Northern California Record

Tuesday, February 25, 2020

Rock bank RATT's general partnership wins dismissal of counterclaims in trademark infringement case


By Carrie Salls | Nov 30, 2018

Trademark 05

LOS ANGELES – A federal court has dismissed counterclaims in a trademark lawsuit involving a band known for the 1984 song "Round and Round."

A judgment was entered in favor of the rock band RATT’s general partnership in a trademark infringement lawsuit filed against WBS Inc. and original band member, partnership founding member and former WBS President Robert Blotzer, according to a Nov. 19 order of the U.S. District Court for the Central District of California. The plaintiff's motion for summary adjudication and motion to dismiss some counterclaims were granted.

U.S. District Judge Dean D. Pregerson said in the ruling three RATT trademark lawsuits have been filed amid disputes related to the ownership and use of the trademark and its alleged 2007 assignment to WBS.

According to the order, the partnership was formed in the 1980s, and it originally held four trademarks for the right to use the name RATT.

In addition to Blotzer, the original band members and partnership members included Juan Croucier and Stephen Pearcy.

In the first two complaints filed in connection with the ownership of the RATT trademarks, the court said “WBS alleged that Croucier and Pearcy infringed upon the RATT trademarks.”

Pregerson wrote the court found in the Croucier and Pearcy lawsuits that “no reasonable trier of fact could conclude that the RATT partnership had assigned ownership of the RATT marks to WBS, and thus WBS could not show any ownership rights in the marks.”

After the court ruled in favor of Croucier and Pearcy in those lawsuits, the partnership filed the lawsuit that was the subject of the Nov. 19 ruling, claiming WBS and Blotzer were guilty of trademark infringement because they allegedly used the RATT name without permission.

In response, WBS and Blotzer filed counterclaims, accusing the partnership of false advertising and arguing that the trademarks were subject to common law treatment.
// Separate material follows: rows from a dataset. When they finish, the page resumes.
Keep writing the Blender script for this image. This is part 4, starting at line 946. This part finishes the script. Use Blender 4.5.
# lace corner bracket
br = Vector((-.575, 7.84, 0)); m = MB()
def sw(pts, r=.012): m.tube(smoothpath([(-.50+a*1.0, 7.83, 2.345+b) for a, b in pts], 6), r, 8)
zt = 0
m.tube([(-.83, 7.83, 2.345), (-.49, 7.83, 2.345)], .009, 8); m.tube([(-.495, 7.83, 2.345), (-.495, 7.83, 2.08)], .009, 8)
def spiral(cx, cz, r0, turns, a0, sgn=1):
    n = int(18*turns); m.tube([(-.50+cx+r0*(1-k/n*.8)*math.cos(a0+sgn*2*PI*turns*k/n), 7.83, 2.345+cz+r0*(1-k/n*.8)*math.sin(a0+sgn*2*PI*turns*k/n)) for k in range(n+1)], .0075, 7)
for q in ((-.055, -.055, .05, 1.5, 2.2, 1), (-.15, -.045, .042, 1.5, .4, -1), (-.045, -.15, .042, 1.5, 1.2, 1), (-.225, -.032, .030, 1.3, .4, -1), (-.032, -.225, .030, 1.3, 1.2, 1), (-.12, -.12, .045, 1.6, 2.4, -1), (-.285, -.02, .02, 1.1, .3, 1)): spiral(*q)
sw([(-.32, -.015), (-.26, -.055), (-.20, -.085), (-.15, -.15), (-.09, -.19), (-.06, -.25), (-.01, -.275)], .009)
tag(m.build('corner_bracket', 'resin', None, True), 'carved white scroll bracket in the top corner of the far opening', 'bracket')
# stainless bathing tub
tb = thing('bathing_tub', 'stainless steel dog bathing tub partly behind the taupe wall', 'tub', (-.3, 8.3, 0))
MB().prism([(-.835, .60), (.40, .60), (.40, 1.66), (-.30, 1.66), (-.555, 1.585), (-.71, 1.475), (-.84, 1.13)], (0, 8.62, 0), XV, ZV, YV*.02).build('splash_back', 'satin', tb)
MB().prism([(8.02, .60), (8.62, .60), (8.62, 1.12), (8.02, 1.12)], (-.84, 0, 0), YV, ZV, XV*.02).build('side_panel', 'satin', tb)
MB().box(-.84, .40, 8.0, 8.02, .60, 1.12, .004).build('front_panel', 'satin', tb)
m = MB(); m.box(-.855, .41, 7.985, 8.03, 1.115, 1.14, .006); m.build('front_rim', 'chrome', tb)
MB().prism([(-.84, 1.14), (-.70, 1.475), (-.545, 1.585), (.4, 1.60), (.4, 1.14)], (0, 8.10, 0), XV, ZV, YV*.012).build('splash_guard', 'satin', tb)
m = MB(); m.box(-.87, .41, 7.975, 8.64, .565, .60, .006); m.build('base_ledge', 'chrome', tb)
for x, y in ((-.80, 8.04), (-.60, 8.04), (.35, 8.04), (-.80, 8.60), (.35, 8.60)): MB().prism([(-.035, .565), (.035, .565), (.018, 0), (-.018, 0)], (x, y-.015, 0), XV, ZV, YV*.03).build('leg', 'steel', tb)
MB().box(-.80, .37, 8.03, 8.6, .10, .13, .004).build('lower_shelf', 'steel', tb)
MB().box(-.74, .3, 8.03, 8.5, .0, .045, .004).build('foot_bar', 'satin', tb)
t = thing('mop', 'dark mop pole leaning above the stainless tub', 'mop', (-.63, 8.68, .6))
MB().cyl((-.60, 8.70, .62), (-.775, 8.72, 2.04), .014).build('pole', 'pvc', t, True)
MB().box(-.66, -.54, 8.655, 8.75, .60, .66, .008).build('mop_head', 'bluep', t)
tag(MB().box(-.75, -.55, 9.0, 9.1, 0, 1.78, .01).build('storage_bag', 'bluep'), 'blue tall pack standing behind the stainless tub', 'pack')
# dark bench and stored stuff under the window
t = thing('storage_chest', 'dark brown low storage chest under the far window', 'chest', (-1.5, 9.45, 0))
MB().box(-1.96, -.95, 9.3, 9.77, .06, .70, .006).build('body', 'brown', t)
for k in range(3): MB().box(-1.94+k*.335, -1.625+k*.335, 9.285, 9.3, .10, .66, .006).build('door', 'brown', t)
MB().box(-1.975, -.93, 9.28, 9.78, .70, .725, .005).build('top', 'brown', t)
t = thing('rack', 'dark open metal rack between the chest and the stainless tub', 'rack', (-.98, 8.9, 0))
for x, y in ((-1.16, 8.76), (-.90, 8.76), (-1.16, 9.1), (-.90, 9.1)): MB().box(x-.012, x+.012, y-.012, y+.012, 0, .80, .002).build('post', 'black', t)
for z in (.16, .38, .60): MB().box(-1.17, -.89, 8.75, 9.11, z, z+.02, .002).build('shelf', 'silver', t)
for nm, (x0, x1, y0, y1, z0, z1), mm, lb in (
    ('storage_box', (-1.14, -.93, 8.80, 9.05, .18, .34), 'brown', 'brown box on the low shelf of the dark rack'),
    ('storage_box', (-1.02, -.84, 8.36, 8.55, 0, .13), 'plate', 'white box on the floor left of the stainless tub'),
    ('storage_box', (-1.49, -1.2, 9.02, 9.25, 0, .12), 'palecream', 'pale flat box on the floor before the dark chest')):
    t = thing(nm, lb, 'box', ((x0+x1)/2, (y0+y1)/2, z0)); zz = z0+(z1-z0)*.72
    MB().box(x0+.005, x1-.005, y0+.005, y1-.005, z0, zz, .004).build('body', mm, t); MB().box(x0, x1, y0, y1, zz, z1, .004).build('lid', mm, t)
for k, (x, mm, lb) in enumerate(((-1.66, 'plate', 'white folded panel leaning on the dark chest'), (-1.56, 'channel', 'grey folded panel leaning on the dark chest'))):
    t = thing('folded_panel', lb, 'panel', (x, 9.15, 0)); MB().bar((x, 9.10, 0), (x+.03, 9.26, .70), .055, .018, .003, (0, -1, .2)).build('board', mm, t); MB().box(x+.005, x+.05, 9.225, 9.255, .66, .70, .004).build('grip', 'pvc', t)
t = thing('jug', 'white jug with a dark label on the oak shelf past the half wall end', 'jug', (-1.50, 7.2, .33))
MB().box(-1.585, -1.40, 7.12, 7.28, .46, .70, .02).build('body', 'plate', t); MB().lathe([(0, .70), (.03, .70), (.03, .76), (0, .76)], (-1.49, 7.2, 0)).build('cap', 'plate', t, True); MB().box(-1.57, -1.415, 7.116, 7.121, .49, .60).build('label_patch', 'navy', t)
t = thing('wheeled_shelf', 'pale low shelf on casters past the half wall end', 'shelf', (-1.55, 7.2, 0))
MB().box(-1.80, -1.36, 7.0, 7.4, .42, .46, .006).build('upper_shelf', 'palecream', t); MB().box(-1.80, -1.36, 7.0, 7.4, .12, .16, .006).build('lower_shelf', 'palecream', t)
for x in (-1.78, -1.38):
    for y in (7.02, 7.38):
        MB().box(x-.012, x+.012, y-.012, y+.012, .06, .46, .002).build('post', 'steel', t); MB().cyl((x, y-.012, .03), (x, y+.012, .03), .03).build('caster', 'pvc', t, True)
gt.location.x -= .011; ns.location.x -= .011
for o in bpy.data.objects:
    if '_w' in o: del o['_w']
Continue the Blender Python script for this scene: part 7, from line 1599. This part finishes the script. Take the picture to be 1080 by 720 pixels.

The count dismissed counterclaims three through seven with prejudice.

Pregerson said in the ruling that “the RATT partnership contends that Blotzer and WBS already litigated, and lost, the issue of trademark ownership in the prior Croucier and Pearcy actions, and that defendants are therefore barred from contesting that issue again in this action.”

Pregerson agreed with the partnership’s argument.

“Although in the instant suit, defendants attempt to raise a new theory of ownership of the RATT marks, the issue of trademark ownership, even under common law theories, could have been, and was, litigated to final judgment in the prior actions,” the order said. “Defendants may not relitigate that question again here.”